まさに旬、西海岸のスタジオ・ガイが手掛けた AORサウンド

こんな可愛らしいパッケージでくるまれた円盤から出てくる音が、本物のバリバリの当時旬の AOR。スティーブ・ルカサーの自伝から言葉を借りると「超売れっ子のスタジオ・ガイたち」。

スティーブ・ルカサー(Guitar)
ジェイ・グレイドン(Guitar)
ジェフ・ポーカロ(Drums)
デヴィッド・フォスター(Keyboards)
トム・キーン(A.Pf)
ニール・スチューベンハウス(Bass)
トム・スコット(Sax)

ボーカルアレンジ は ニック・デカロ。1979年に YMO の前座をグリークシアターで務めた ザ・チューブス のマイク(マイケル)・コットンがシンセサイザープログラミングを担当。

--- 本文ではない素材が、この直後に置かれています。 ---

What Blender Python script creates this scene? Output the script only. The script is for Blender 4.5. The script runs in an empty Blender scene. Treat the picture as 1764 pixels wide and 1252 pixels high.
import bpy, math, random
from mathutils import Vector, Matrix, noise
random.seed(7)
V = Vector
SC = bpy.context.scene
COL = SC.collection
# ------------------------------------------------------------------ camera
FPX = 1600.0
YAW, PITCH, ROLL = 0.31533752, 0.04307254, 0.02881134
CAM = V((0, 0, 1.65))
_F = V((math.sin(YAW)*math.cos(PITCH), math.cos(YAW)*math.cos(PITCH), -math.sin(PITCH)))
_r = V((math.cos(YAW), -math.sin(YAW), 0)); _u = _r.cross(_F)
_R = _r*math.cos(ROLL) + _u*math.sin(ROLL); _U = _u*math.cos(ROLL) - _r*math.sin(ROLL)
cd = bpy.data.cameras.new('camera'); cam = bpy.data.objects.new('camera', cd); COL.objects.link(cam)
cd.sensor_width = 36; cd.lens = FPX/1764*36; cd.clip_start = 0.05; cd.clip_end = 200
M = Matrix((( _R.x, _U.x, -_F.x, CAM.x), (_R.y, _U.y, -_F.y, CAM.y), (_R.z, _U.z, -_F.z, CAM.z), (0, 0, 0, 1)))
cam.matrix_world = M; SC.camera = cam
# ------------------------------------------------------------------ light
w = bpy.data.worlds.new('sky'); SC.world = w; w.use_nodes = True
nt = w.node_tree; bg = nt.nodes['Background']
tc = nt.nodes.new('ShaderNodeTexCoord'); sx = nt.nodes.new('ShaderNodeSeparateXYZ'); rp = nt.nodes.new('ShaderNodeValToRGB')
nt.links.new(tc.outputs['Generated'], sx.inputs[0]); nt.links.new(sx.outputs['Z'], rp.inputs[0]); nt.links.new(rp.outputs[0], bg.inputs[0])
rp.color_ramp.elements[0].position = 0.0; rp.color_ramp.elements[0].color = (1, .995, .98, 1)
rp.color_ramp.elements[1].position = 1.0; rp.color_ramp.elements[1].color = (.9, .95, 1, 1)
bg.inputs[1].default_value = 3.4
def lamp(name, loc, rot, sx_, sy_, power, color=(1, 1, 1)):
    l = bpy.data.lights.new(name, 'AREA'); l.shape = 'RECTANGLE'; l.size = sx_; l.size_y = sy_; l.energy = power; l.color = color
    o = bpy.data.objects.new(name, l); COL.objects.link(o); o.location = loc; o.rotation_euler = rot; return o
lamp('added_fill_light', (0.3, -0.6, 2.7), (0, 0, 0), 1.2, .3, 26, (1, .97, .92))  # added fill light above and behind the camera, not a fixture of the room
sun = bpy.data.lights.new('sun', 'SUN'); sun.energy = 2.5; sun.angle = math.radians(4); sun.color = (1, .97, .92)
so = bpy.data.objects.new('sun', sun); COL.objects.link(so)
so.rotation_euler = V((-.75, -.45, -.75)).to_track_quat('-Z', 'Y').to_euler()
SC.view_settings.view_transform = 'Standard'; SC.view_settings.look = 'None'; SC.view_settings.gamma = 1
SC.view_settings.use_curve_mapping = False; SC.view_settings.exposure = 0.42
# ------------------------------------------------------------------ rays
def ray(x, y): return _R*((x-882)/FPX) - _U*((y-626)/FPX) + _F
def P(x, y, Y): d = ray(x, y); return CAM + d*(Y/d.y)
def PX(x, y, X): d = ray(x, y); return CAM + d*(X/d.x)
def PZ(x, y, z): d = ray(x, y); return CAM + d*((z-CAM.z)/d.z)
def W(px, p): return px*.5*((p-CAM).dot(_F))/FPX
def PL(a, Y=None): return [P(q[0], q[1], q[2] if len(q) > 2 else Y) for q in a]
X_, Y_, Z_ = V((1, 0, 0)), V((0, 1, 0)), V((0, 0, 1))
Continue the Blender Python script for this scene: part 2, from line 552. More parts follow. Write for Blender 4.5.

プロデュースは渡辺雄三と尾崎亜美の連名で、詞と曲を書いた趣がそれぞれ違う8曲を尾崎亜美が歌う。まさに旬、1981年の L.A アメリカンロックの音を尾崎亜美のポップスという器にギッシリと詰め込んだ、豪華な松花堂弁当のようなアルバムだった。

このアルバムで「Angela」と「Wandarer In Love」の編曲者として、またアコースティックピアノの演奏者としてもクレジットされているのは当時17歳のトム・キーン。US でのリリースこそされていないものの、CBSソニーからリリースされた日本盤が当時CMソングにも使われて話題になった「ドライヴィング・サタディ・ナイト」のイントロでピアノを聴かせるあの少年が、この作品でも地味だがピアノを弾いている。

スティーブ・ルカサーの自伝『THE GOSPEL ACCORDING TO LUKE』には尾崎亜美のアルバムのことは記されていないが、彼らはこの時期、非常に多くのセッションワークに参加していた。スティーブ・ルカサーはレコーディングだけでなく TOTO のツアー、ツアーがない時はノースハリウッドのスタジオシティにあるライブハウス ベイクド・ポテトで毎週2セット出演していた。その頃の演奏はグレック・マティソン『The Baked Potato Super Live!』で聴ける。ちなみにこのライブテイクでのジェフ・ポーカロのドラムスは、尾崎亜美のアルバム以上にヤバすぎる。現在では Spotify などでも聴けるのでご興味のある向きは一聴を。

変幻自在でチャーミング、女優のように演じ分ける尾崎亜美のヴォーカル

話を尾崎亜美に戻す。尾崎亜美のヴォーカルは8曲それぞれで絵心のある表情を見せる。あるときは震えるように恋する女心をなみなみと、あるときはキュートでいたずらっぽく男を翻弄し、母のように大きな世界を歌い、わがままなお姫様にもなり、そして荒くれたセッションの猛者を従えるロックシンガーにもなる。女優のように演じ分けるそのヴォーカルは同じ女性から見てもとてもチャーミングだ。

親しみやすい中にテンションが効いたメロディを多彩なヴォーカルで表現する、抜群のポップセンスが L.A. のスタジオ・ガイの超一流グルーヴ溢れる演奏で料理される。極上の逸品に仕上がっている、と私は力説したい。

2019年12月、EXシアター六本木での『南佳孝フェス I WILL 69 YOU』に尾崎亜美がゲストで登場した。松田聖子に提供した「天使のウィンク」の最初の部分を南佳孝に歌わせた後(これはこれでとても貴重)、自身のヴォーカルで披露した。還暦を過ぎても可愛らしい天使のような衣装は違和感なく、夫のベーシスト小原礼さんを交えたお茶目でファニーな MC も楽しいステージだった。不思議なミューズ感はデビュー当時から変わらない。